Here, the undersigned finds that this action is duplicative of Karen M. Taylor v. Micheal B. Donley, Case No. CIV S-08-0869 JAM DAD PS filed in this court. Plaintiff's 2008 case is still pending before this court and a dispositive motion is under submission in that earlier filed action. The court finds that in order to conserve scarce judicial resources and promote the efficient and comprehensive disposition of cases, this action should be dismissed.

Accordingly, IT IS HEREBY RECOMMENDED that:

1. Plaintiff's May 7, 2010 application to proceed in forma pauperis (Doc. No. 2) be denied; and

2. This action be dismissed as duplicative of the 2008 action filed by plaintiff which is currently pending in this court.

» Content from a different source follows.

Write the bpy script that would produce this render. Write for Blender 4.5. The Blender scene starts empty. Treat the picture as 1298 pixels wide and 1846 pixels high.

These findings and recommendations will be submitted to the United States District Judge assigned to the case, pursuant to the provisions of 28 U.S.C. § 636(b)(1). Within fourteen (14) days after being served with these findings and recommendations, plaintiff may file written objections with the court. A document containing objections should be titled "Objections to Magistrate Judge's Findings and Recommendations." Plaintiff is advised that failure to file objections within the specified time may, under certain circumstances, waive the right to appeal the District Court's order. See Martinez v. Ylst, 951 F.2d 1153 (9th Cir. 1991).